HSBC & Haiqu Solve Quantum Finance’s Data Block with IBM

Quantum computing has long promised to calculate market risks at lightning speed, but this vision has been blocked by the data bottleneck.
Getting complex, real-world financial data into a quantum computer is notoriously difficult.
Now, new joint research from HSBC and quantum software startup Haiqu suggests a breakthrough.
Their findings prove that financial risk modelling applications are much closer to practical reality than previously thought.
Solving the loading problem
The research shows that financial institutions can provide financial data to a quantum computer through a process called Quantum State Preparation.
Normally, encoding “heavy-tailed” distributions – mathematical models used to predict extreme market crashes – requires complex circuits that today’s quantum hardware simply can’t handle.
These circuits become overwhelmed, causing the quantum computer to crash before it finishes the calculation.
HSBC and Haiqu solved this by using a method called Matrix Product States.
This allowed them to create shallow circuits, which are essentially a more streamlined, efficient way to pack data.
Instead of trying to store every single piece of data in the computer’s memory at once, they used a sampling-based workflow that “avoids storing the full discretised dataset in classical memory, enabling larger encoding circuits to be generated,” reads the firms’ press release.
Real-world testing on IBM hardware
IBM provides access to quantum computing processors like the Eagle and Osprey, which are designed to handle increasingly complex workloads. HSBC and Haiqu ran their tests on this hardware.
The study demonstrated the method’s efficacy across increasingly complex scales.
At the 25-qubit level, a threshold where physical quantum processors begin to handle complex data, the team utilised IBM hardware to successfully reproduce probability distributions that satisfied all standard statistical benchmarks
To test the system’s resilience against the errors common in larger processors, the team moved to 64 qubits.
There, they implemented a specialised workflow to run circuits under realistic noise conditions, confirming that the methodology remains robust even when the underlying hardware is imperfect.
Finally, seeking to demonstrate the method’s ultimate potential, they turned to simulations involving 156 qubits.
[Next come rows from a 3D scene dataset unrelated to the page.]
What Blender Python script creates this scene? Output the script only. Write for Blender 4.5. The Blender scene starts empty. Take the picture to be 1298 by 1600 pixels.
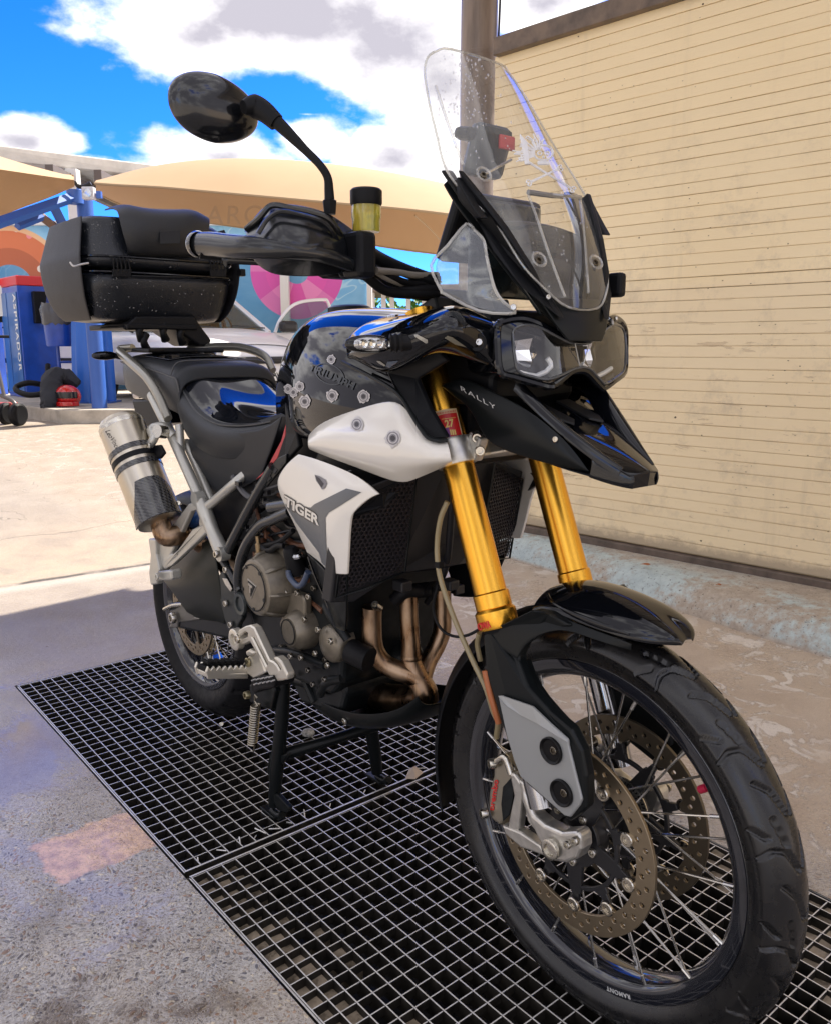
import bpy, bmesh, math, random
from math import sin, cos, pi, radians, sqrt, atan2, hypot
from mathutils import Vector, Matrix
from mathutils.bvhtree import BVHTree
random.seed(7)
SC = bpy.context.scene
COL = SC.collection
# ------------------------------------------------------------------ camera, sky, sun, exposure
F_PX, PITCH, CAM_H = 1298.0, 0.1957, 1.12
cam_d = bpy.data.cameras.new('camera')
cam = bpy.data.objects.new('camera', cam_d); COL.objects.link(cam)
cam.location = (0, 0, CAM_H); cam.rotation_euler = (pi/2-PITCH, 0, 0)
cam_d.sensor_fit = 'HORIZONTAL'; cam_d.sensor_width = 36; cam_d.lens = 36*F_PX/1298
cam_d.clip_start = 0.02; cam_d.clip_end = 500
SC.camera = cam
SUN_AZ = atan2(.60, .80)            # direction towards the sun, seen from above (x right, y away)
SUN_EL = radians(50)
world = bpy.data.worlds.new('World'); SC.world = world; world.use_nodes = True
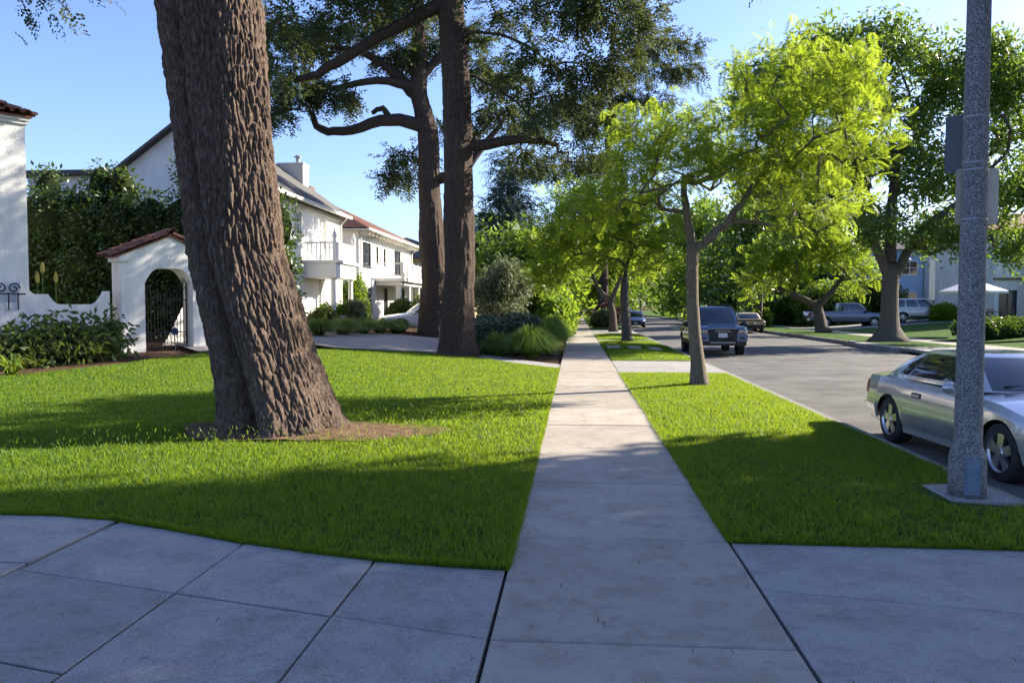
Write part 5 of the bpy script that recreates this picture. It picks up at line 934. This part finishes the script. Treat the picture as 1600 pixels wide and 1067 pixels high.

This proved that their approach could scale to manage massive datasets, effectively pushing the boundaries far beyond what was previously considered possible in the field.
“Preparing complex probability distributions efficiently is a key step in many quantum algorithms,” explains Dr Philip Intallura, Group Head of Quantum Technologies at HSBC.
“This work shows how they can be implemented with much shallower quantum circuits, bringing practical applications such as financial risk modelling closer.”
Why this matters for your wallet
In finance, risk modelling is everything. It helps banks understand how much money they might lose during a market downturn, ensuring they stay stable and protect their customers.
By making these models quantum-ready today, HSBC and Haiqu are moving the technology out of the lab and into the real world.
Mykola Maksymenko, Co-founder and CTO of Haiqu, says: “One of the biggest practical barriers is getting realistic financial data onto today’s quantum hardware.
“This work shows a scalable path around that barrier and helps move quantum finance workflows from theory toward execution.”
While we aren’t yet at the point where a quantum computer manages your local bank branch, this research proves that using quantum technology in finance is now very close to becoming a reality.